→ **What you have to do**
Leave out the pictures and print only the lines from the one with "Write a Blender" through the one with "PI = math.pi", exactly as they are.

[Records with scene code]
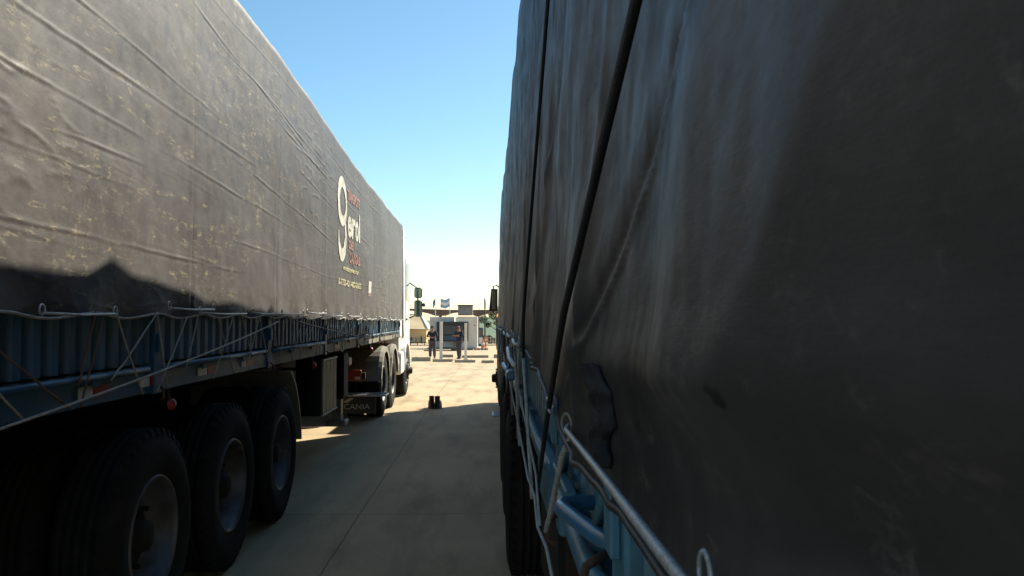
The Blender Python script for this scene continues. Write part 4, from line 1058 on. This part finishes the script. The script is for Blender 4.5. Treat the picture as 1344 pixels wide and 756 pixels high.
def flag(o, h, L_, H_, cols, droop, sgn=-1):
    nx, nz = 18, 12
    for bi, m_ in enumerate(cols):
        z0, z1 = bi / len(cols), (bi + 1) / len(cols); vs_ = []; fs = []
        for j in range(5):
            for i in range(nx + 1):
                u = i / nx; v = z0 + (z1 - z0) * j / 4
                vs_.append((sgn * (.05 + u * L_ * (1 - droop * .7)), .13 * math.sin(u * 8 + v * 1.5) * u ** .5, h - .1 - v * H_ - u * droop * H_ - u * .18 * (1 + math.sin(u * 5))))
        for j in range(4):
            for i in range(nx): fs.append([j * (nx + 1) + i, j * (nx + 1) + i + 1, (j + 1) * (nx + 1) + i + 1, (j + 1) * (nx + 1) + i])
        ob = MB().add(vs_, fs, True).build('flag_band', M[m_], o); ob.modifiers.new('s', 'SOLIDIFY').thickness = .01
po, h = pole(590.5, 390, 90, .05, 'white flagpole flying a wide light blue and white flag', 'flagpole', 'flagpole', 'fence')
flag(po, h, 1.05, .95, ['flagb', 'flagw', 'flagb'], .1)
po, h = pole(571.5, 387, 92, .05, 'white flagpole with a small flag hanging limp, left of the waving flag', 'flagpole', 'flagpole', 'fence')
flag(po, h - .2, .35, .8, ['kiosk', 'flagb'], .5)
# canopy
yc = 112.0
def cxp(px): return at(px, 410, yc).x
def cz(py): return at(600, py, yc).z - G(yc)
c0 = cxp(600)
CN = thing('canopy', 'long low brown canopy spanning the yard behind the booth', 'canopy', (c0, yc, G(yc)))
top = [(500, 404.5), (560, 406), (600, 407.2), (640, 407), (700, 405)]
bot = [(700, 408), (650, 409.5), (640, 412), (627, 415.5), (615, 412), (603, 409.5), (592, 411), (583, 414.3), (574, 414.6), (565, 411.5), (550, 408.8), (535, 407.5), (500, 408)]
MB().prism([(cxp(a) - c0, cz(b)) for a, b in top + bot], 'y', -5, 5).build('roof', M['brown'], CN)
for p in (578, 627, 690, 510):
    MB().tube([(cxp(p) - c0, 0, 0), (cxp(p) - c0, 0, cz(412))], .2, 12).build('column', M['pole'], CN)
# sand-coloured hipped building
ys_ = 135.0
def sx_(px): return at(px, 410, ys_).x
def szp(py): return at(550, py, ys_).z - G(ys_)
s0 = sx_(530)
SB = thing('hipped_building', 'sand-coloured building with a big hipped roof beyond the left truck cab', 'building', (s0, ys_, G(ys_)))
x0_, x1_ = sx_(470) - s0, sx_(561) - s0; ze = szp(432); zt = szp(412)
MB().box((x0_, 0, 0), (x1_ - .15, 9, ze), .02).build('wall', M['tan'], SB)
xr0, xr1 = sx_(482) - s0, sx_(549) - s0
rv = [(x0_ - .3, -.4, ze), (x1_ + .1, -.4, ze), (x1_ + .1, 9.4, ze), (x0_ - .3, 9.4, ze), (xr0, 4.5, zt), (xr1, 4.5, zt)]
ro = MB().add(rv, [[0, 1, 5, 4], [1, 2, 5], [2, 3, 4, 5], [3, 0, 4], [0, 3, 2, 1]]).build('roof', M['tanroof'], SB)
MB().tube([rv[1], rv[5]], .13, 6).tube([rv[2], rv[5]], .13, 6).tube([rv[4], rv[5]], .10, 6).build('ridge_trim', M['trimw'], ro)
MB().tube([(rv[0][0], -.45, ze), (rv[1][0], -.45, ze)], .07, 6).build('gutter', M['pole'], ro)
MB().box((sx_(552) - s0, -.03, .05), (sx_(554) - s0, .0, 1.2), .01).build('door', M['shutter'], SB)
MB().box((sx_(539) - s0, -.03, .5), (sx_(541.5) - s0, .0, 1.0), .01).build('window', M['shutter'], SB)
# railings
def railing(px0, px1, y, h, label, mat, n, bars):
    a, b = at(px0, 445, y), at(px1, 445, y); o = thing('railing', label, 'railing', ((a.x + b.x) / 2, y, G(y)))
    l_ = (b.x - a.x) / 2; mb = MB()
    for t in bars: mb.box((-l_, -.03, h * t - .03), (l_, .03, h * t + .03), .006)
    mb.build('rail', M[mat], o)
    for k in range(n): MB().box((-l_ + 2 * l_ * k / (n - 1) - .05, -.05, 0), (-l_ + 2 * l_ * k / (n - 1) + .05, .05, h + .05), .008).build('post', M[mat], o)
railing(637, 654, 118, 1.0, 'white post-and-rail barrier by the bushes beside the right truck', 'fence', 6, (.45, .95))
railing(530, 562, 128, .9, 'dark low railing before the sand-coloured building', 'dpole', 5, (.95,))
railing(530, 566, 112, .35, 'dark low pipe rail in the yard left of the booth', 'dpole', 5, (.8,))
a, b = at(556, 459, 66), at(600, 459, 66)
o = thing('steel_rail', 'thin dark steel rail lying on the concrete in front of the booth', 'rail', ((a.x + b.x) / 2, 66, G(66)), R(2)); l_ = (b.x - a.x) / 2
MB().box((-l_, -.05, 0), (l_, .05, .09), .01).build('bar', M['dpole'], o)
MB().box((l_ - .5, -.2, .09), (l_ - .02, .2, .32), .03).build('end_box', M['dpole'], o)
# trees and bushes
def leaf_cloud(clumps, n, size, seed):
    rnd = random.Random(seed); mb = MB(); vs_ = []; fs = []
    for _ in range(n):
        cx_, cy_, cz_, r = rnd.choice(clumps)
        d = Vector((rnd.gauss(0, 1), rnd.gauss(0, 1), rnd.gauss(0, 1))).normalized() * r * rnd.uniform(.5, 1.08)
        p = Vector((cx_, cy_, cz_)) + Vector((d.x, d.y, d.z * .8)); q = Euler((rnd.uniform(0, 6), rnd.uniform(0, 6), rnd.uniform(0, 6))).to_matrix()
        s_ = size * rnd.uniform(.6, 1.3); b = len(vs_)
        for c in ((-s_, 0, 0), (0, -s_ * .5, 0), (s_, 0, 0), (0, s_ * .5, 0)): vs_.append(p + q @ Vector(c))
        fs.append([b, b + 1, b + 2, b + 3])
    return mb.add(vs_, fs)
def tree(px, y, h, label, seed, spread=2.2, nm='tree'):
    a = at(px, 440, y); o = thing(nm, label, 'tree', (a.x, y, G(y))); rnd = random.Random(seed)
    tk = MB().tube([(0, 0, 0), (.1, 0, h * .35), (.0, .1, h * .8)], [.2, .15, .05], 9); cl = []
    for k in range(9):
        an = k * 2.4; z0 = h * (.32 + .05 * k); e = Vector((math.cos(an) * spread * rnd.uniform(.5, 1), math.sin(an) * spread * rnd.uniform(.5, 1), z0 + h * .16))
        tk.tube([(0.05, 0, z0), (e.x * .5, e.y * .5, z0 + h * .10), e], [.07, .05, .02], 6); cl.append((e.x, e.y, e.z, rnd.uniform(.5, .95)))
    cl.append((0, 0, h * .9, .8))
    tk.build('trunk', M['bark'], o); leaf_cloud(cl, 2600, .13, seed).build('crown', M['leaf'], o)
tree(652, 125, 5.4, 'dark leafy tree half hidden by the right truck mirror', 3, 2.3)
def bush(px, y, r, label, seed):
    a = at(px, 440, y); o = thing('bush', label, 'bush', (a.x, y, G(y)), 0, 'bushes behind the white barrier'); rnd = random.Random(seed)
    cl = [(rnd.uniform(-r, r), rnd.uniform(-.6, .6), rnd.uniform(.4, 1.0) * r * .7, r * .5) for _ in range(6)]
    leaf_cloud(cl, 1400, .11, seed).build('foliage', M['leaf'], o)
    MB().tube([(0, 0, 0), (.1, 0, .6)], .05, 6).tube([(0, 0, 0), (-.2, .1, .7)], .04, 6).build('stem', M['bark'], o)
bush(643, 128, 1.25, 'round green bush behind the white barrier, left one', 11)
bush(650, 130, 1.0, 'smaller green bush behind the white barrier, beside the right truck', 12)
==
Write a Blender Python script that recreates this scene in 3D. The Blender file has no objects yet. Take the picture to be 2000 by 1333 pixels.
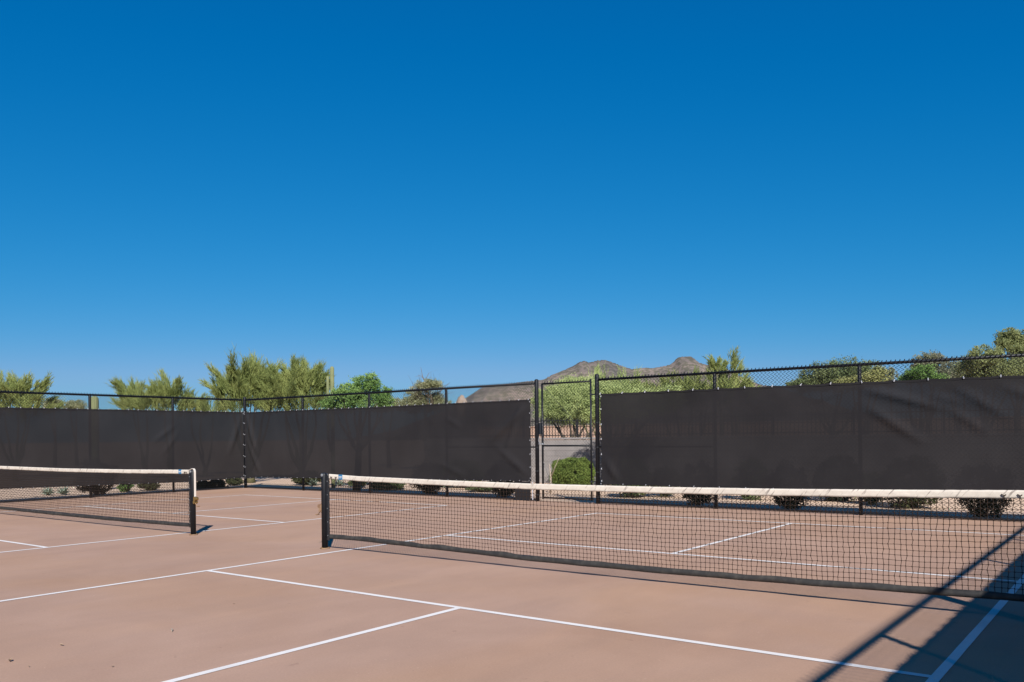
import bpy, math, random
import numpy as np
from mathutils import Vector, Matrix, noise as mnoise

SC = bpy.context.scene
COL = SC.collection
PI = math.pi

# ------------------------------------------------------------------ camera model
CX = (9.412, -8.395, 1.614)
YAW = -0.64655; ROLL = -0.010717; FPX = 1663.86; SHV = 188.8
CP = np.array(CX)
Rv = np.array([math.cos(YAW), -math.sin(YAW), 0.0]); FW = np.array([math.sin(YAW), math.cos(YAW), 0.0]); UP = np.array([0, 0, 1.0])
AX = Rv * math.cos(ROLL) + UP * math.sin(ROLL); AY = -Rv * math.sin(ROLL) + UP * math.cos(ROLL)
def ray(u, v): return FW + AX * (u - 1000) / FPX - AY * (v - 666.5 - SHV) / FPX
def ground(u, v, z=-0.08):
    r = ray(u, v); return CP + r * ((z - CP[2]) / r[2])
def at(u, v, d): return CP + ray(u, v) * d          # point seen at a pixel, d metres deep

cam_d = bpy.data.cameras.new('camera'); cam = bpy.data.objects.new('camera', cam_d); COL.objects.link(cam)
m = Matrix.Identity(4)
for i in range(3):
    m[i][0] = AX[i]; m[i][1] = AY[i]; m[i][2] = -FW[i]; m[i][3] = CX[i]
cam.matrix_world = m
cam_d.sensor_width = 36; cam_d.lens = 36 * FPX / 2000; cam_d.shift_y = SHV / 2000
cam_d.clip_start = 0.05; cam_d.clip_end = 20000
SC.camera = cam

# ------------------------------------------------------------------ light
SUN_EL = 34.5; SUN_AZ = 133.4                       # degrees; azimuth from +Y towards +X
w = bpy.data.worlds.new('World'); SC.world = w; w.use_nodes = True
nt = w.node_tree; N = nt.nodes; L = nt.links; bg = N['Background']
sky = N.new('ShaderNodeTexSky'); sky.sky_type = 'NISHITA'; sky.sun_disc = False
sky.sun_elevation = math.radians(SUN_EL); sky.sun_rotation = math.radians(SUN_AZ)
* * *
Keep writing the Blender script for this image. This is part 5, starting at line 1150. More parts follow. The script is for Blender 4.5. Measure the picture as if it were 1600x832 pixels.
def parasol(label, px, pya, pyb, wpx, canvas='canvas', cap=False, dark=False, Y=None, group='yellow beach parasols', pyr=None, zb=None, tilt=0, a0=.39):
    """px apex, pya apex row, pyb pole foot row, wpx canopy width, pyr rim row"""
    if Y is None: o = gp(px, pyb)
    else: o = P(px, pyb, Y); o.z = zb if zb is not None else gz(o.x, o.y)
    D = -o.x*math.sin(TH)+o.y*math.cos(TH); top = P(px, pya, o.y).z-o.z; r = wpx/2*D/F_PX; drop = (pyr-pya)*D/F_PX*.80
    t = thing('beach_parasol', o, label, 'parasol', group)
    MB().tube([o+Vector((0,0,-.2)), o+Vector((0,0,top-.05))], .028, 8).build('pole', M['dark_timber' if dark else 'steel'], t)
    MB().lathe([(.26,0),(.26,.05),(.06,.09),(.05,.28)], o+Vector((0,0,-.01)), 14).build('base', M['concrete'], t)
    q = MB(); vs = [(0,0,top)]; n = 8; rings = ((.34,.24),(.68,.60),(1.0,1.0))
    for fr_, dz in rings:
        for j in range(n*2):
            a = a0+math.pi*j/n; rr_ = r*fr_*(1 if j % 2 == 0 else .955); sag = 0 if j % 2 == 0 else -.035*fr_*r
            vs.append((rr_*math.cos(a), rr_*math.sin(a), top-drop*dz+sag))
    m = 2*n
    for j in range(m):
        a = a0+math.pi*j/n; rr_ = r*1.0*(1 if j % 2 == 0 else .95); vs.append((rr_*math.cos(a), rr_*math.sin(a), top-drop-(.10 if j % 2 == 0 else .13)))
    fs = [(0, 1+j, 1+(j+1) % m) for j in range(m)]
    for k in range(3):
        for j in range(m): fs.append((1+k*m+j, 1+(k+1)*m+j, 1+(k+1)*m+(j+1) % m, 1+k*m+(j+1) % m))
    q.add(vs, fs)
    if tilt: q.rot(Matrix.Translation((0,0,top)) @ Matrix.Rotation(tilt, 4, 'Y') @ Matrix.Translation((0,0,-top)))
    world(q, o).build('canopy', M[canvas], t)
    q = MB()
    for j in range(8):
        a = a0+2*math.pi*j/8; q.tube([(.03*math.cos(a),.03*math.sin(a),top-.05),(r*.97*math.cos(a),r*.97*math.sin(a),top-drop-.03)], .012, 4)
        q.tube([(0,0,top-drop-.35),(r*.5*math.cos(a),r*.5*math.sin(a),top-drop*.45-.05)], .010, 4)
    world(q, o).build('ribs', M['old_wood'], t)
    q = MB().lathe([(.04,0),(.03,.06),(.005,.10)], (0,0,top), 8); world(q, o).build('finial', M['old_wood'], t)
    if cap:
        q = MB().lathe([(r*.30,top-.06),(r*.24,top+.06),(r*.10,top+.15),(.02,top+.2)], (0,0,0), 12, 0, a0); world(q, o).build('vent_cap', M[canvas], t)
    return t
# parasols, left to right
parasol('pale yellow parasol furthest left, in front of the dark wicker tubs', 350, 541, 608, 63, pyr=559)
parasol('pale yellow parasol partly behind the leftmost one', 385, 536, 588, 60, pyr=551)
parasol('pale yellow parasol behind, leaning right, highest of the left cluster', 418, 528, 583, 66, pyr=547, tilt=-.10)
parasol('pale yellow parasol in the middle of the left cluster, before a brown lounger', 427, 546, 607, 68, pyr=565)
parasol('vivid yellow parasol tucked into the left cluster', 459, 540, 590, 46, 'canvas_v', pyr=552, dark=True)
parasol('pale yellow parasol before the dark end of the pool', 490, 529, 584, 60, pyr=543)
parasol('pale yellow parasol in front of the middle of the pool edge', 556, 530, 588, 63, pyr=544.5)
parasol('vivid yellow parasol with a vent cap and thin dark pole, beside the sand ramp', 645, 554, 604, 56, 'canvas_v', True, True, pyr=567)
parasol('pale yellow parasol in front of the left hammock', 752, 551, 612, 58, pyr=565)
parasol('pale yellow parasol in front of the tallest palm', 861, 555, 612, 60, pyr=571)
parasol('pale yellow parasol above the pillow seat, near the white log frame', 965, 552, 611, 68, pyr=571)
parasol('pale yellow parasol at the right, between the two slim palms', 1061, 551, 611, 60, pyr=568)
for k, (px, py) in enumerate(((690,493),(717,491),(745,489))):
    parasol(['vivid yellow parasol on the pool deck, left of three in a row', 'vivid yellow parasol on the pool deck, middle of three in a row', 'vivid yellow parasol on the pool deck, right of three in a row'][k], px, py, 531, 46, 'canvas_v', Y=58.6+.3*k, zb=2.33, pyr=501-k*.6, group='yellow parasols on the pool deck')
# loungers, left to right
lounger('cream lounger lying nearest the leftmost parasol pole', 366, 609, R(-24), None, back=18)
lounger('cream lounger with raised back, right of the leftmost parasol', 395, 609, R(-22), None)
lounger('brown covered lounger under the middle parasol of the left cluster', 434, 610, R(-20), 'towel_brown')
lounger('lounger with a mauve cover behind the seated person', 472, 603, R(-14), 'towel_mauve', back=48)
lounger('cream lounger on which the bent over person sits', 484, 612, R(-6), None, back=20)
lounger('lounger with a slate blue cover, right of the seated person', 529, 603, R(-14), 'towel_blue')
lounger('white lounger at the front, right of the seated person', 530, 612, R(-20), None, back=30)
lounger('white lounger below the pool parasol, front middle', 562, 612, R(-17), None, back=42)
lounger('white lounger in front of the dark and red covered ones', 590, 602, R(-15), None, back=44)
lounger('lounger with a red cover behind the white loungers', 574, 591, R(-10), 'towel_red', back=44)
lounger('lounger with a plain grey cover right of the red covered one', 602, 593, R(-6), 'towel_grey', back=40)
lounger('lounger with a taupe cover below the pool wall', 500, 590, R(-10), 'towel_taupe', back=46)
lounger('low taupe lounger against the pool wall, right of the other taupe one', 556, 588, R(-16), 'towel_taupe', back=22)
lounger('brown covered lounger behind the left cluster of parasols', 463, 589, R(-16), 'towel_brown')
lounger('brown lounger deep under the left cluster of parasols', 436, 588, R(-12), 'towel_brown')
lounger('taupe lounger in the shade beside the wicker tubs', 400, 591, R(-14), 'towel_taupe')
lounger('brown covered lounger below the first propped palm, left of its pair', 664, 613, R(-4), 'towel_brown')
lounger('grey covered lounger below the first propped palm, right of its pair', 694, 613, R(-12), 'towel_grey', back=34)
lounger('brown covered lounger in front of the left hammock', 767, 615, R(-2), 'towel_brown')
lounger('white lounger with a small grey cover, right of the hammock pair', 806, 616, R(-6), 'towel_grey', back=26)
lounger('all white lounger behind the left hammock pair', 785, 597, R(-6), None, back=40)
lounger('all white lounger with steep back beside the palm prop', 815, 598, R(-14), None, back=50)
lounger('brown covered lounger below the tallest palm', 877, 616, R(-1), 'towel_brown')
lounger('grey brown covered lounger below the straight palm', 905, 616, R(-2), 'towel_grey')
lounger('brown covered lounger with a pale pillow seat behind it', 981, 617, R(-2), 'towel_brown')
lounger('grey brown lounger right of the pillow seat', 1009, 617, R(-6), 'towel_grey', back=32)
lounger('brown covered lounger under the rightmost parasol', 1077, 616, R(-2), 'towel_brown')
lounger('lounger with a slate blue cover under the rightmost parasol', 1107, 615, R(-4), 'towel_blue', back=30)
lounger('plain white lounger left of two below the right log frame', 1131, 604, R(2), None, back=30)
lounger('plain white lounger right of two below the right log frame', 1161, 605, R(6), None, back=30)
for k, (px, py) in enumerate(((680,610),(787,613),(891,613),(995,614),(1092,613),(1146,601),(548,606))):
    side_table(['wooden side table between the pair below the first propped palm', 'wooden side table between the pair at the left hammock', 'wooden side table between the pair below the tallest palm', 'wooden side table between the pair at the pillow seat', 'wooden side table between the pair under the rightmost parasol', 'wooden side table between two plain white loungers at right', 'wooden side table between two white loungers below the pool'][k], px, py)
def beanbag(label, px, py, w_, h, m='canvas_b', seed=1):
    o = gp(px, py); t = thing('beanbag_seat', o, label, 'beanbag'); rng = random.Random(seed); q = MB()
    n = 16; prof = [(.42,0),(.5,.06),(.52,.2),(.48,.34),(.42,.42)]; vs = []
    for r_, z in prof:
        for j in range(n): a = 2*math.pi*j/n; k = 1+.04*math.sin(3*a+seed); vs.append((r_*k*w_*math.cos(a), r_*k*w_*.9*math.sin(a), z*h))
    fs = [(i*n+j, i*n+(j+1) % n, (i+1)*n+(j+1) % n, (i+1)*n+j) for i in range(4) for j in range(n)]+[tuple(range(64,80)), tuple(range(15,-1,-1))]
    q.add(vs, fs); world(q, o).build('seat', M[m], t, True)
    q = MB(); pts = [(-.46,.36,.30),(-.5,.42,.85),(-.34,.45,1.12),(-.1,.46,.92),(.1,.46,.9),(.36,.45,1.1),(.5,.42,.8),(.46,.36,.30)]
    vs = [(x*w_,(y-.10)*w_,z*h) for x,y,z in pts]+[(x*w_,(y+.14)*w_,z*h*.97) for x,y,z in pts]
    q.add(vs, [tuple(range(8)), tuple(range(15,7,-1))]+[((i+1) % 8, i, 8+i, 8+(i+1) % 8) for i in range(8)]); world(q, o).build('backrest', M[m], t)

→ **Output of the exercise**
Write a Blender Python script that recreates this scene in 3D. The Blender file has no objects yet. Take the picture to be 2000 by 1333 pixels.
import bpy, math, random
import numpy as np
from mathutils import Vector, Matrix, noise as mnoise

SC = bpy.context.scene
COL = SC.collection
PI = math.pi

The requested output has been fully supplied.